>> begin Raw data

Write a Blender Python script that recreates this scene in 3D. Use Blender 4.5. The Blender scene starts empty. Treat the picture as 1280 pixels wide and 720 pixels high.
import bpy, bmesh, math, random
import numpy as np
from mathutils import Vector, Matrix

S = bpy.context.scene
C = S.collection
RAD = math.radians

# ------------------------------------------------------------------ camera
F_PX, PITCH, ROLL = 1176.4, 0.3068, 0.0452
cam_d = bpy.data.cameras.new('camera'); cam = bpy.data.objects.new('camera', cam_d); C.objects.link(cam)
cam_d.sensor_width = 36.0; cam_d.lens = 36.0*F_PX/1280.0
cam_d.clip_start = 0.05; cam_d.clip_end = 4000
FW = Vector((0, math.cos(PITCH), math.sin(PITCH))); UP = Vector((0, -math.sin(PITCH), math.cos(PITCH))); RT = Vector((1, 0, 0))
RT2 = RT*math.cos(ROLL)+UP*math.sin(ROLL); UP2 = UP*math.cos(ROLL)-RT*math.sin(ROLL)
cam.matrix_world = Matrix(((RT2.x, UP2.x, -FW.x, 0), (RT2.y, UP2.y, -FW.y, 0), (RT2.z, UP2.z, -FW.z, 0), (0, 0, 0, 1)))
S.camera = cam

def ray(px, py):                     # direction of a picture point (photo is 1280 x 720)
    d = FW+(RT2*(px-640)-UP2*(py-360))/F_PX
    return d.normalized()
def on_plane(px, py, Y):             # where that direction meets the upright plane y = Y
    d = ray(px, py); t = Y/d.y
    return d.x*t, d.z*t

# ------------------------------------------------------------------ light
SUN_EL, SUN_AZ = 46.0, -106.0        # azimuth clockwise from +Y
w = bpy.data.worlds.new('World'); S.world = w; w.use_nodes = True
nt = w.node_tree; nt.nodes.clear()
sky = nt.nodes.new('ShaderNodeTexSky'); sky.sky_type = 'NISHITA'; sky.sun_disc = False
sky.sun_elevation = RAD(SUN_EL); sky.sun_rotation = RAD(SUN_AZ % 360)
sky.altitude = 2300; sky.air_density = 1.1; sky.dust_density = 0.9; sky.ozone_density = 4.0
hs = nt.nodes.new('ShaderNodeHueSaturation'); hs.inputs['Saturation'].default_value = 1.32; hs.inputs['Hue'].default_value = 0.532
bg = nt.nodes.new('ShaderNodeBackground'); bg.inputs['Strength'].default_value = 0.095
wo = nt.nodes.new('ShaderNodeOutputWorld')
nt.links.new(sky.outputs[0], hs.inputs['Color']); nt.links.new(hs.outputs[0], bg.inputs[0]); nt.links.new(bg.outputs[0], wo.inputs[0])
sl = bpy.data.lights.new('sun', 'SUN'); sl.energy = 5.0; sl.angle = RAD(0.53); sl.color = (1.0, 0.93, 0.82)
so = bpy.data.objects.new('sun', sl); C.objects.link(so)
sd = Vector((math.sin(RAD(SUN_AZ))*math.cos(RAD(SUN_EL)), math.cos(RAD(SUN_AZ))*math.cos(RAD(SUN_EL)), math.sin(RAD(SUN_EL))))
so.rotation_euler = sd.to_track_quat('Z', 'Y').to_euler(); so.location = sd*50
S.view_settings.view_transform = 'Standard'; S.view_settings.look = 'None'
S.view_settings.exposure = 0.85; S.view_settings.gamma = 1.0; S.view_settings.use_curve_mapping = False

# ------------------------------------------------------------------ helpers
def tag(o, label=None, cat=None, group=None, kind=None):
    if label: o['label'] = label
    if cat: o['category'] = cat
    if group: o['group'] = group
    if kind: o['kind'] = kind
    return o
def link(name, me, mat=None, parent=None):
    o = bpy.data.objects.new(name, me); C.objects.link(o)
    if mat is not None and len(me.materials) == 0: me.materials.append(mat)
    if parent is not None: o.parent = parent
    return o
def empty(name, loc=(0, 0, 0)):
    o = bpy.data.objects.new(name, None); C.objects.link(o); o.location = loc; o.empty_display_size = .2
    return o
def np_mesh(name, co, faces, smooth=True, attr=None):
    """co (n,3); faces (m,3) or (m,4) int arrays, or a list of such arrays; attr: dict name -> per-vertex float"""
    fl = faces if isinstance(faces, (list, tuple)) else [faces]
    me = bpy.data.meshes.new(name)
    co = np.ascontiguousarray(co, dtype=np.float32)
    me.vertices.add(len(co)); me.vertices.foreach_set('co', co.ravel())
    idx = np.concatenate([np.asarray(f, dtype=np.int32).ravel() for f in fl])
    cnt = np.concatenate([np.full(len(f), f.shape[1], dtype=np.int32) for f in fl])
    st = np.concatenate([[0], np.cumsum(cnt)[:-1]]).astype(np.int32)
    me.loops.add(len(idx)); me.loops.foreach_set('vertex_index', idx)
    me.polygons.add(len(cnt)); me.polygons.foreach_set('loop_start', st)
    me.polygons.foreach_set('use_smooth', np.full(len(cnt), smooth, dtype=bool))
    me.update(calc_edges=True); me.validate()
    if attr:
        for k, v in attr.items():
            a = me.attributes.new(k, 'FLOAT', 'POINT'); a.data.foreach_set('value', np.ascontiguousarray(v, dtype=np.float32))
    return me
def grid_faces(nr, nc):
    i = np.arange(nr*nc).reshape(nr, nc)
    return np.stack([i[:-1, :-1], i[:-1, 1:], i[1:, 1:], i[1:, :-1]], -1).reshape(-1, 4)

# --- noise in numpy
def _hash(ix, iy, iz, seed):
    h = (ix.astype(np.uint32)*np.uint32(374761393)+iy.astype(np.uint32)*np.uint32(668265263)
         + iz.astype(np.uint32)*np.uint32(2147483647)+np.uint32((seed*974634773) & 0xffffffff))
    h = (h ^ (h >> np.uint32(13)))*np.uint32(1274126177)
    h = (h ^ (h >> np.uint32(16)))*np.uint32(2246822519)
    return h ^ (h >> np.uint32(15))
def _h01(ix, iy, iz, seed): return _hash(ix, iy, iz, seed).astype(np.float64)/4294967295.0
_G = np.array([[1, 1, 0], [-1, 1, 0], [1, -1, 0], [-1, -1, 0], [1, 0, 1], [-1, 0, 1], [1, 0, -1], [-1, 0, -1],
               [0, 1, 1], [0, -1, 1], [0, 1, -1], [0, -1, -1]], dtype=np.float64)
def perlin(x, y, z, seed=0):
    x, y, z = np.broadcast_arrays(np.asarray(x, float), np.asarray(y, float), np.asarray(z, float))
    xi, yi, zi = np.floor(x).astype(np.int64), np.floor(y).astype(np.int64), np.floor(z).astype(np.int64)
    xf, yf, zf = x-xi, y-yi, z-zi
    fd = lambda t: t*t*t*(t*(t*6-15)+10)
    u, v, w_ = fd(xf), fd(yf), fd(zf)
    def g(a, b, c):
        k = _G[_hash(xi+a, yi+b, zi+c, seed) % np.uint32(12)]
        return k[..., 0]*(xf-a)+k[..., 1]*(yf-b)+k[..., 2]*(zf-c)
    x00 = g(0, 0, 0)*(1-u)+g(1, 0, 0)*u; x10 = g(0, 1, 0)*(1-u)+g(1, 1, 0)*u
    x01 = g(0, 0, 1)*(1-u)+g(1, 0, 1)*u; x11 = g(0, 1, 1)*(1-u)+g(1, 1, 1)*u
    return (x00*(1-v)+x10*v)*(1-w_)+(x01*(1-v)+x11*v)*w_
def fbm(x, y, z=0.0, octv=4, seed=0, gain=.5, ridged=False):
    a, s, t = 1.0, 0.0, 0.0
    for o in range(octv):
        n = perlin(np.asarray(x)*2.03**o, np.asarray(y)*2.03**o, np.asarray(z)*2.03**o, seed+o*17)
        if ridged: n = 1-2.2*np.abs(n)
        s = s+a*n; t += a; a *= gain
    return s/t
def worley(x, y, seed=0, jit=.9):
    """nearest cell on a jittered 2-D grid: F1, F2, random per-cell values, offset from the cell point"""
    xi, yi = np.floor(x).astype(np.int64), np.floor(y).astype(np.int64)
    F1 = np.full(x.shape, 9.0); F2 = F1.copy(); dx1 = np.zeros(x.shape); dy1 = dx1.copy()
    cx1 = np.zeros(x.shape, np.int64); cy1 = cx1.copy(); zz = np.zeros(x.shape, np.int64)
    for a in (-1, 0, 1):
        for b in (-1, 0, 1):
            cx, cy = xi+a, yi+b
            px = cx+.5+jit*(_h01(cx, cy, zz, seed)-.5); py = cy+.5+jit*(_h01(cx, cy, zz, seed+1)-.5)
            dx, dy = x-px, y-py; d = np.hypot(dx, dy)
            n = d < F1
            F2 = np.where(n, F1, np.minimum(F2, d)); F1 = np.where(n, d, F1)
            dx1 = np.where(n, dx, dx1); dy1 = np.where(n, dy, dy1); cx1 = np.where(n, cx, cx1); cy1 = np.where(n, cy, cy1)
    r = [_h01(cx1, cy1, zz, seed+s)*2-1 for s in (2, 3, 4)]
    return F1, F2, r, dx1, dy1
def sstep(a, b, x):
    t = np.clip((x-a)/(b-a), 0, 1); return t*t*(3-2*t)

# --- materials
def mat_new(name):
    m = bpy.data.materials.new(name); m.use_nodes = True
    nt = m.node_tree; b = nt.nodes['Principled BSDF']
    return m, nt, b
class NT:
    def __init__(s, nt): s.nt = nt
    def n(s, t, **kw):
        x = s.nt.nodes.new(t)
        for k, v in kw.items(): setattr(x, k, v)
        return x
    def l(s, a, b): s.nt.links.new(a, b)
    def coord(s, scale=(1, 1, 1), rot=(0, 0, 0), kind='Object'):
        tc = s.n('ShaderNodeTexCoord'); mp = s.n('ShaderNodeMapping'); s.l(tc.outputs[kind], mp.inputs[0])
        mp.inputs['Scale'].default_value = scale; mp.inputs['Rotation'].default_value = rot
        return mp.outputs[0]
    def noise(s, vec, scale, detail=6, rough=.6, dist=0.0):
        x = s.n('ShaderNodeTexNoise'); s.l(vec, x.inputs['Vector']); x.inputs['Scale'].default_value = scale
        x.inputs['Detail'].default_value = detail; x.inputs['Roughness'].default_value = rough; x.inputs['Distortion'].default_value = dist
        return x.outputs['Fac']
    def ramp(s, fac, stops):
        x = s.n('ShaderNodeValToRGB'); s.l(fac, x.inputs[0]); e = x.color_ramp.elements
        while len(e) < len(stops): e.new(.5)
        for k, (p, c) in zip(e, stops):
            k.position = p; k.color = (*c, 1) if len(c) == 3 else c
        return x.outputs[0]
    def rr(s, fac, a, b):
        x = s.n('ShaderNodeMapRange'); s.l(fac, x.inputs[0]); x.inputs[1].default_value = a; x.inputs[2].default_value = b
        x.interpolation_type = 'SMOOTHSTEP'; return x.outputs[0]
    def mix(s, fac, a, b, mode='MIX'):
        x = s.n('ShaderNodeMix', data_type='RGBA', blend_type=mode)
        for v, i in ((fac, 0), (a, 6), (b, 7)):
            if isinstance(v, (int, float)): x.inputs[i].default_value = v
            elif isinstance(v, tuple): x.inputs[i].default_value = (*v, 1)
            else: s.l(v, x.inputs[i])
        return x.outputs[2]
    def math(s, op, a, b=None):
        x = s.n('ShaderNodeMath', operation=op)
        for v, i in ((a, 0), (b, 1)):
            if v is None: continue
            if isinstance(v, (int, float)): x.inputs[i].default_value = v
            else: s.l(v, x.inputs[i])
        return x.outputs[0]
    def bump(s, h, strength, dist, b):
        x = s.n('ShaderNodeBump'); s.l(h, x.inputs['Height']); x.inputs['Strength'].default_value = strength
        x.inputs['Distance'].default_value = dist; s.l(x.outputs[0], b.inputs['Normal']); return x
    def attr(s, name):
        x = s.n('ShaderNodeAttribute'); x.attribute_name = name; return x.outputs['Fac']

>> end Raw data

Starting with the first line of the data above, copy each line exactly until you reach the line with "RAD = math.radians"; include that line as well.

Solution to this task -
Write a Blender Python script that recreates this scene in 3D. Use Blender 4.5. The Blender scene starts empty. Treat the picture as 1280 pixels wide and 720 pixels high.
import bpy, bmesh, math, random
import numpy as np
from mathutils import Vector, Matrix

S = bpy.context.scene
C = S.collection
RAD = math.radians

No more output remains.